With the byzantine rules of any bureaucracy, especially an organization that primarily exists to create, process and review paperwork, it’s hard to get big things done. Earmarks have to be doled out to get others on board, hands need to be greased to ensure that the vote passes with as few objections as possible, the greasing in question taking the form of riders and addendums which tack on potentially unrelated pet projects, spending line items, and sub-programs into a single bill. That’s how seemingly simple sounding laws swiftly balloon to hundreds, if not thousands of pages. And even then, after the bill has finally been debated to death, revised in countless committee meetings, where it had to be watered down and bloated to make enough people happy, voted on, and passed, the burden of implementation now falls on agencies or courts which may not be ready to implement the bill’s provisions. Meanwhile, the lawmakers are on to another bill while their little legislative progeny is often being slowly unrolled with little to no supervision. This is why technocrats who get involved in the implementation and oversight of their project can do what the lawyers and diplomats rarely can and how so many seemingly good laws end up as such mediocre to alarmingly subpar programs.

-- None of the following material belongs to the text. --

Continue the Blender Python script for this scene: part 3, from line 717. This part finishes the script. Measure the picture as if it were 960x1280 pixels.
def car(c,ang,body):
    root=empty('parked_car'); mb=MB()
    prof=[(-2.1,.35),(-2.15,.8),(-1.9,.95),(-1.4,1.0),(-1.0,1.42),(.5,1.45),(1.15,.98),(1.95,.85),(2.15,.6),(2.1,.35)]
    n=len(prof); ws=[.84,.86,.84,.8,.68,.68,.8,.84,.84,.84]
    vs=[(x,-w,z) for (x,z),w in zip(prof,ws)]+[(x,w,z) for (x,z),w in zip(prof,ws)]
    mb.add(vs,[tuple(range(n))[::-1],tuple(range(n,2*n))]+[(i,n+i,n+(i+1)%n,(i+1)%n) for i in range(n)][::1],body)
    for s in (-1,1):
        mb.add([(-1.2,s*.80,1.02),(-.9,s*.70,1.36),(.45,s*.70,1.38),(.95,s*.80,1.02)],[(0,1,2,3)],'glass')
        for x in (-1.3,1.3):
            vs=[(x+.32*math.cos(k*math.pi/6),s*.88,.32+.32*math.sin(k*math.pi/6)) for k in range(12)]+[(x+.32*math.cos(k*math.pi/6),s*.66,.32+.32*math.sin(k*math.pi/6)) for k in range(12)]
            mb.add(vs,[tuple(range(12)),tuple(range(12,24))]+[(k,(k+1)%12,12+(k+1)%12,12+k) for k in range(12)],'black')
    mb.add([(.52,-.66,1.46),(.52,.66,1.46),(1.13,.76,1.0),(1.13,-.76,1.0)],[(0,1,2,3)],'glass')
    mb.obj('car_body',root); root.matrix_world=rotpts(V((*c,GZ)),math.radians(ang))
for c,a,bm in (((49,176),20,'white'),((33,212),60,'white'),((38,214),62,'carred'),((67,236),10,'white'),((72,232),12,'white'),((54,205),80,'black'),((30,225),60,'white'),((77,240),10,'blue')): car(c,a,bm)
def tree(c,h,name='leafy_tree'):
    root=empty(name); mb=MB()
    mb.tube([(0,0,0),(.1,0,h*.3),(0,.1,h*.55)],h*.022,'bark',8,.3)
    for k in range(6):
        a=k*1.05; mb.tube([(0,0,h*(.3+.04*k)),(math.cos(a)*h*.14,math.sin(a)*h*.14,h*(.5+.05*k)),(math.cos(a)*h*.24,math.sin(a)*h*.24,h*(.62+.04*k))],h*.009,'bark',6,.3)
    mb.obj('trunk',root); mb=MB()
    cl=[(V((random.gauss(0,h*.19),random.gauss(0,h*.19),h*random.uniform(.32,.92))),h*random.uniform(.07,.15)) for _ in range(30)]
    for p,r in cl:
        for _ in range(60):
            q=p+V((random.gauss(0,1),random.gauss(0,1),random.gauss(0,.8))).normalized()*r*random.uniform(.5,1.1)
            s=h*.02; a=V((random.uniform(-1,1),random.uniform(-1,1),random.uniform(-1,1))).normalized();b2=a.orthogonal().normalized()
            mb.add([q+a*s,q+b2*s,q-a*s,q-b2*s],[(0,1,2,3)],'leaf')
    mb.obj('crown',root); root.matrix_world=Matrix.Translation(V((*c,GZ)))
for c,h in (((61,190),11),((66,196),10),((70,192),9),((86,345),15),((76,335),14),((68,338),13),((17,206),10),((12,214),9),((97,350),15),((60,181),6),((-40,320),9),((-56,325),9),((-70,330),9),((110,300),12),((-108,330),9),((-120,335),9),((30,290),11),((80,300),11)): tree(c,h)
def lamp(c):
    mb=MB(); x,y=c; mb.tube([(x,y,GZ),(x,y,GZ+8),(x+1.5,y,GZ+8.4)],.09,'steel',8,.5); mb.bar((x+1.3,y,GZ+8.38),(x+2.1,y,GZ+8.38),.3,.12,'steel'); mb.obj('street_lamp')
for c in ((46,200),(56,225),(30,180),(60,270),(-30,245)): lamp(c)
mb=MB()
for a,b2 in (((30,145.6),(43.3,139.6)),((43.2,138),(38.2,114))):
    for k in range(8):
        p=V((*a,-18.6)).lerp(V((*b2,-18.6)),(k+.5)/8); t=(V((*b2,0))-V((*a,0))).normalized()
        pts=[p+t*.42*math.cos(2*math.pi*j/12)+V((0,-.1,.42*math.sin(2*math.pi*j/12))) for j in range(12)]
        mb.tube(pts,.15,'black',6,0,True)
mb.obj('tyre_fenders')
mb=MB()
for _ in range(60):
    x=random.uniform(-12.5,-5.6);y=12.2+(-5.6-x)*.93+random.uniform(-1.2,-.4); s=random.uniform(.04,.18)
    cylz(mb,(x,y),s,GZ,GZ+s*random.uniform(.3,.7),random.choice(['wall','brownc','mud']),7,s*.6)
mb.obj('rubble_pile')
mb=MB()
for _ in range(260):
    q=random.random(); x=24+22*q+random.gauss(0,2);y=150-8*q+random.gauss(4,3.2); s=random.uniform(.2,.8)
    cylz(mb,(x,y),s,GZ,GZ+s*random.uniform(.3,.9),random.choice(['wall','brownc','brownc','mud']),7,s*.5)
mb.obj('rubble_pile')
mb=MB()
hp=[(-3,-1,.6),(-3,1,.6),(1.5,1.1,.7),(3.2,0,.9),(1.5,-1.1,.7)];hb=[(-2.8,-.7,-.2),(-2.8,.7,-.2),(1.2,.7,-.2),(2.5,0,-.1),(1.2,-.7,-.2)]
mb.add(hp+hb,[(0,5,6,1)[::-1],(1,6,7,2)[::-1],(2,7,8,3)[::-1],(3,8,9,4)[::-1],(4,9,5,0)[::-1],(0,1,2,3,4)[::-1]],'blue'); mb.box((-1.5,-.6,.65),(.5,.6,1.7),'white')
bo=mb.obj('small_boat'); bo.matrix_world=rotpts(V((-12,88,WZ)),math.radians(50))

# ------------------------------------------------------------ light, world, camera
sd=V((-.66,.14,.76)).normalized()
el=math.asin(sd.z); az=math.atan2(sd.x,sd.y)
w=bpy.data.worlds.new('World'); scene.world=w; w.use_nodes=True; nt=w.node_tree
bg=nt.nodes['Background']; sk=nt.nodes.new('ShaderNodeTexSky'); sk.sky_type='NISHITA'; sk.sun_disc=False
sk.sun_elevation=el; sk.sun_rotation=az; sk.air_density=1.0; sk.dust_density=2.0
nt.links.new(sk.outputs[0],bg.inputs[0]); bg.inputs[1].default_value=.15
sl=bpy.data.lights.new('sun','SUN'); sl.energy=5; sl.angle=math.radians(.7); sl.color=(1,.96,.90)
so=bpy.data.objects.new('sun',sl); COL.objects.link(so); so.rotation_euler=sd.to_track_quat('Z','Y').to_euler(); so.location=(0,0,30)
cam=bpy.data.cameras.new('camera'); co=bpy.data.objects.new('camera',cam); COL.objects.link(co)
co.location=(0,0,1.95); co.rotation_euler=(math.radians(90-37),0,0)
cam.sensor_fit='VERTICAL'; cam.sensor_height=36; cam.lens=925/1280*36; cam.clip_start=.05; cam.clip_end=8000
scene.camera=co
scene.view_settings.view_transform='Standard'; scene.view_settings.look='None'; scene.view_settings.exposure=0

Another major obstacle to getting things done is the shelf life of the average politician. Imagine a hypothetical, average politician we’ll call Jane Lawmaker. After navigating months and months of media obsessions with a prime time news story about everything she ever said or did, prying into her personal finances, putting up with nasty slander composed primarily of half-baked accusatory fallacies from her opponent, then dishing out her version of the exact same thing, doing her best to appease the party organizers and the rabid ideologues who desperately want to dictate her party’s dogma, she finally got elected. Good for her. Now where is she going to get the roughly $2 million she needs to secure another victory? Better start making time for luncheons, social events to schmoose with donors, and organize fundraisers while coordinating with party bigwigs. There’s no time to waste because the attack ads start in roughly 16 to 18 months, depending on just how competitive her district is seen by pollsters and how much mud her opponents can dig up on her in the meanwhile. If you tell me what someone for whom fundraising and granting donor requests in the form of pork barrels, earmarks, and riders is job one can honestly sit down and focus on long-term accomplishments, forgive me if I express some skepticism. And besides, how many major agendas can someone push through in two years?

This is where Hitchens comes in with his main argument. Anyone who actually wants to do this job, endure a media crap storm over every single word and every single picture ever taken of him or her, and come another election decides to do it again, is inherently too insane for the post and will by default be unable to affect any major changes on a national scale. And I would partially agree with Hitchens here. I say partially, because we all know that under duress, the government can get things done and get them done quickly. But usually, most of the stimuli and legal edicts tend to lack the necessary follow through on implementation, and only makes it back into the spotlight when something goes very wrong and someone absolutely has to fix it. And the fix is all too often just another bill which is again sent off for implementation with little oversight. So our politicians, the ones that don’t dominate the headlines for saying crazy or ridiculous things on a daily basis, but the ones who make it into office after verbally slathering each other in muck and ad hominems, and with their two, four, or a somewhat more generous six year with biannual upheaval, shelf life, try to navigate the current system we’ve allowed to flourish on Capitol Hill, are just doing the best they can. The real problem is that this system rarely does much more than move paperwork and produce political theater rather than real changes.